> **Prompt**: Emit the exact text of every line from the line with "Continue the Blender" to the line with "ground = bpy.data.objects.new('ground', me);", both ends included. No other output is expected.

(Scenes as source code)

——————

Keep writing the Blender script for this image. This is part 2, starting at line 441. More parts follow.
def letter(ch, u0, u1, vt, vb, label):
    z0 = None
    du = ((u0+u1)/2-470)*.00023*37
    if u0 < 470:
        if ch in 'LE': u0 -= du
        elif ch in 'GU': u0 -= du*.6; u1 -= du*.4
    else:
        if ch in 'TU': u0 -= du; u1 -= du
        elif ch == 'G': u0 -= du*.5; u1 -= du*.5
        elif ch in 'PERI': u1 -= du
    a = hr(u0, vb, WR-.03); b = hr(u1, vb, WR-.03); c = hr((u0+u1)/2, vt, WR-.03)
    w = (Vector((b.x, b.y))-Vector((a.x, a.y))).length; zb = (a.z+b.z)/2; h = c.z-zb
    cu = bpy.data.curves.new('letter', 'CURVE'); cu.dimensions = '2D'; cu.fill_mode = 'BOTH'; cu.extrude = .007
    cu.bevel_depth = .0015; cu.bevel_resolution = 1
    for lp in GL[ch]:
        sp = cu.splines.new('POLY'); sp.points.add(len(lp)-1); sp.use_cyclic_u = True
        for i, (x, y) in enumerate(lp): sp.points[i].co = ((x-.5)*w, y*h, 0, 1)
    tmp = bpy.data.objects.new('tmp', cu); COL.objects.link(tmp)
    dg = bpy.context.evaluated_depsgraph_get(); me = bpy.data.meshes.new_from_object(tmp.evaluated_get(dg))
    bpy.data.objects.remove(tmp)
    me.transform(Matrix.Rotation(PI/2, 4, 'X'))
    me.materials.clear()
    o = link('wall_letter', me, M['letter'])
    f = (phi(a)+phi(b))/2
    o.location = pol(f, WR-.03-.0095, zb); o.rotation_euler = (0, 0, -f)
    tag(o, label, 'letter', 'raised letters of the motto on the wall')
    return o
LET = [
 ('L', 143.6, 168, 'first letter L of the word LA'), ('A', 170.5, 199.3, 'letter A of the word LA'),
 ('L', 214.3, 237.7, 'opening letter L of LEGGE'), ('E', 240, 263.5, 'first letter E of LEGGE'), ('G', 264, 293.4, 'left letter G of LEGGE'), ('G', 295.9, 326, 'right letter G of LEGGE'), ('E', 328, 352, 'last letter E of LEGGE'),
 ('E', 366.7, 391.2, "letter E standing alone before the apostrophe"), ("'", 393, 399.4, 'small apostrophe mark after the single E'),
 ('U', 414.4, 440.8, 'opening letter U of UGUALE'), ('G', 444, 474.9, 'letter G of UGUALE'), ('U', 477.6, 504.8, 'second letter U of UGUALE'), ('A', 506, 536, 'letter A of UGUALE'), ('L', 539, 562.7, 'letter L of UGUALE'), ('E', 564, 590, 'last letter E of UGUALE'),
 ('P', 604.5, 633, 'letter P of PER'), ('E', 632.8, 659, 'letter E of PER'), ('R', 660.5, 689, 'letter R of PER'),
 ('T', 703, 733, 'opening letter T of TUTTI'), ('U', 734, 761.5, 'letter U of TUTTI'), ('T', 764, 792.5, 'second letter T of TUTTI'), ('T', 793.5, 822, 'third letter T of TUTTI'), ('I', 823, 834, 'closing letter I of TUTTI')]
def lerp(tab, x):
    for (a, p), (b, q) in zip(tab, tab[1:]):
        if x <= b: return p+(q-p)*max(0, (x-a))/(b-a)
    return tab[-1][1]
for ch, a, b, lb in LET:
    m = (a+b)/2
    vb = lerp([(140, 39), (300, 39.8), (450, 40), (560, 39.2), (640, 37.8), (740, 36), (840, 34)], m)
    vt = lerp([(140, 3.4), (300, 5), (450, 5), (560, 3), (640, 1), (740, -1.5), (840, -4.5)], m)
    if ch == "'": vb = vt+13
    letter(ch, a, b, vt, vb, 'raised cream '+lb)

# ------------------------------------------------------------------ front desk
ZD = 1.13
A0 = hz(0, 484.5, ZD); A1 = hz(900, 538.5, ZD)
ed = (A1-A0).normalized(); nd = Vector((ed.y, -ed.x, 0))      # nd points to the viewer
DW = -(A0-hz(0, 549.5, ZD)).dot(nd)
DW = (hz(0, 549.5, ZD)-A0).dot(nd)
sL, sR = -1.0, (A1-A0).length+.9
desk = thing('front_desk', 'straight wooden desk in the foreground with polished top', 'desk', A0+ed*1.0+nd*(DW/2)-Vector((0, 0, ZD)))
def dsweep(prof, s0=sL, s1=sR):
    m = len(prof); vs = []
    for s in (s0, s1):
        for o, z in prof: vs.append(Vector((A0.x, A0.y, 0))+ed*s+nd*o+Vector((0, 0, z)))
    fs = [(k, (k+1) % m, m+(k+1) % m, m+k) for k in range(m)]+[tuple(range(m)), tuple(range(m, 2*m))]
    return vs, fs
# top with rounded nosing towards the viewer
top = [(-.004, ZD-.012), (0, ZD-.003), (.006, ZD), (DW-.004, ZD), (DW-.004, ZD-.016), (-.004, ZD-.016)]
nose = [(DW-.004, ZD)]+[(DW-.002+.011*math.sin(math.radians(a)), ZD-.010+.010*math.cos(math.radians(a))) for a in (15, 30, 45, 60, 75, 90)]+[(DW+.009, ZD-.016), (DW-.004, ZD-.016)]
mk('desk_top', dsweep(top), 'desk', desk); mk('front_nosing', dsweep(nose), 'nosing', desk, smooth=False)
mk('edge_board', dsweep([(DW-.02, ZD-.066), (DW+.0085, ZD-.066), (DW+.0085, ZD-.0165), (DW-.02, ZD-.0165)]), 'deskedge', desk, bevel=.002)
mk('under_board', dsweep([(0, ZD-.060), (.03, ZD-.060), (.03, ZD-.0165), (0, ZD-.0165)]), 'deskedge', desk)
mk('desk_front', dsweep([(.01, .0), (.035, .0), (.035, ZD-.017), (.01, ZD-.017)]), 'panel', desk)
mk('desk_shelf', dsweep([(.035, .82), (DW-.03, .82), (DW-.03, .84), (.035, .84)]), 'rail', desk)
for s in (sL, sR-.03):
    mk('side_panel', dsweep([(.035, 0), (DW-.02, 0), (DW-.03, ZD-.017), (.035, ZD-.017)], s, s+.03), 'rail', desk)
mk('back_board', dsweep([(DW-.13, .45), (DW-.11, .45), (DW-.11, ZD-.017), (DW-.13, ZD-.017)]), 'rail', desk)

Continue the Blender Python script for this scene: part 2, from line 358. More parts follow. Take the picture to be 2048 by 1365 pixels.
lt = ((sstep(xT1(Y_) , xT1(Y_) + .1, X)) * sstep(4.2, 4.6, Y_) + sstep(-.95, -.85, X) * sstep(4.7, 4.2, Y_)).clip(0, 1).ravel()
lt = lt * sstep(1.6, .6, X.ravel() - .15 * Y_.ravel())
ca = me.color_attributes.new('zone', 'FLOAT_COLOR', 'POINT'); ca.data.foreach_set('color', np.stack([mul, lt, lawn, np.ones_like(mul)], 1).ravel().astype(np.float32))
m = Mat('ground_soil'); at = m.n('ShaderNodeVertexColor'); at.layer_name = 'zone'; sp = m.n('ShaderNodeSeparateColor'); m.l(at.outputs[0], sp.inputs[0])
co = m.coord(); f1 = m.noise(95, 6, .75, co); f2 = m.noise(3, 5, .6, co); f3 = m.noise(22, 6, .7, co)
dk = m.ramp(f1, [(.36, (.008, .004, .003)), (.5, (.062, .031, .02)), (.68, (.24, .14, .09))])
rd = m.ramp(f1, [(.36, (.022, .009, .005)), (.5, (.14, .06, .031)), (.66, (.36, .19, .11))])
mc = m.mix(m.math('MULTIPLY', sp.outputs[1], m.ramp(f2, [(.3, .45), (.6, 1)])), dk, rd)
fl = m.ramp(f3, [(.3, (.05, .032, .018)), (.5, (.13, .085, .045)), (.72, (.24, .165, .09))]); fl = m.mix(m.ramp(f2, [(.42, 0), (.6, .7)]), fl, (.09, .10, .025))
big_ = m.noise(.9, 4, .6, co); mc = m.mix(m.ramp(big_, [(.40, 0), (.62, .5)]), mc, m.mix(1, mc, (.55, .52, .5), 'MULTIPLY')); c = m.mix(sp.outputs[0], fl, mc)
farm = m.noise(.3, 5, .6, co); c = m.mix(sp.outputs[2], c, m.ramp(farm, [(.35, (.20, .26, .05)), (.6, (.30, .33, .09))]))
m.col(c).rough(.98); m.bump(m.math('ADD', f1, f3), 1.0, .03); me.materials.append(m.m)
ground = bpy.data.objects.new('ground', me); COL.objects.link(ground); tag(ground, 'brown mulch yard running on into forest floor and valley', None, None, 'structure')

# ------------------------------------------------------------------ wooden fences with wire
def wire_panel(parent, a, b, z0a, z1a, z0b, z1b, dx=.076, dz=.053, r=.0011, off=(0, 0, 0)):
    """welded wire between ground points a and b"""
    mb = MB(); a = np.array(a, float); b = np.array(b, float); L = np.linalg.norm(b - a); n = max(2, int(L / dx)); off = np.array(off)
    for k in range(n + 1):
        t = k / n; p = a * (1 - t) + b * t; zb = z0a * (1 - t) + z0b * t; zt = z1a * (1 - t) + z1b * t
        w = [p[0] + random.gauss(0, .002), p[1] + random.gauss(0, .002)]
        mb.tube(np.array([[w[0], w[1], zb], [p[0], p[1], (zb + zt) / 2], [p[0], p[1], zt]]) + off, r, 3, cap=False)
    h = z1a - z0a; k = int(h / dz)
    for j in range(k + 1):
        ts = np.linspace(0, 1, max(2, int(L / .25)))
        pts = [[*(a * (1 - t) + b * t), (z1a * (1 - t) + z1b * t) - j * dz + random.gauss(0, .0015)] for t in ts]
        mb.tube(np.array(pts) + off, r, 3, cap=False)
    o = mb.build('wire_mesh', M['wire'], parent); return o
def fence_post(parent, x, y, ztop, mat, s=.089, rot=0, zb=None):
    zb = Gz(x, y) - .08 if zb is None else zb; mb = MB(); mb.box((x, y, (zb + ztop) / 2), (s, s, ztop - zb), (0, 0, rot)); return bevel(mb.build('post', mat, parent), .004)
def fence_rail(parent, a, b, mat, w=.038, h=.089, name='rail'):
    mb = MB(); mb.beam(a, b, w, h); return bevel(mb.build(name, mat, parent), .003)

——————

> **Reply to the exercise**:
Continue the Blender Python script for this scene: part 2, from line 358. More parts follow. Take the picture to be 2048 by 1365 pixels.
lt = ((sstep(xT1(Y_) , xT1(Y_) + .1, X)) * sstep(4.2, 4.6, Y_) + sstep(-.95, -.85, X) * sstep(4.7, 4.2, Y_)).clip(0, 1).ravel()
lt = lt * sstep(1.6, .6, X.ravel() - .15 * Y_.ravel())
ca = me.color_attributes.new('zone', 'FLOAT_COLOR', 'POINT'); ca.data.foreach_set('color', np.stack([mul, lt, lawn, np.ones_like(mul)], 1).ravel().astype(np.float32))
m = Mat('ground_soil'); at = m.n('ShaderNodeVertexColor'); at.layer_name = 'zone'; sp = m.n('ShaderNodeSeparateColor'); m.l(at.outputs[0], sp.inputs[0])
co = m.coord(); f1 = m.noise(95, 6, .75, co); f2 = m.noise(3, 5, .6, co); f3 = m.noise(22, 6, .7, co)
dk = m.ramp(f1, [(.36, (.008, .004, .003)), (.5, (.062, .031, .02)), (.68, (.24, .14, .09))])
rd = m.ramp(f1, [(.36, (.022, .009, .005)), (.5, (.14, .06, .031)), (.66, (.36, .19, .11))])
mc = m.mix(m.math('MULTIPLY', sp.outputs[1], m.ramp(f2, [(.3, .45), (.6, 1)])), dk, rd)
fl = m.ramp(f3, [(.3, (.05, .032, .018)), (.5, (.13, .085, .045)), (.72, (.24, .165, .09))]); fl = m.mix(m.ramp(f2, [(.42, 0), (.6, .7)]), fl, (.09, .10, .025))
big_ = m.noise(.9, 4, .6, co); mc = m.mix(m.ramp(big_, [(.40, 0), (.62, .5)]), mc, m.mix(1, mc, (.55, .52, .5), 'MULTIPLY')); c = m.mix(sp.outputs[0], fl, mc)
farm = m.noise(.3, 5, .6, co); c = m.mix(sp.outputs[2], c, m.ramp(farm, [(.35, (.20, .26, .05)), (.6, (.30, .33, .09))]))
m.col(c).rough(.98); m.bump(m.math('ADD', f1, f3), 1.0, .03); me.materials.append(m.m)
ground = bpy.data.objects.new('ground', me); COL.objects.link(ground); tag(ground, 'brown mulch yard running on into forest floor and valley', None, None, 'structure')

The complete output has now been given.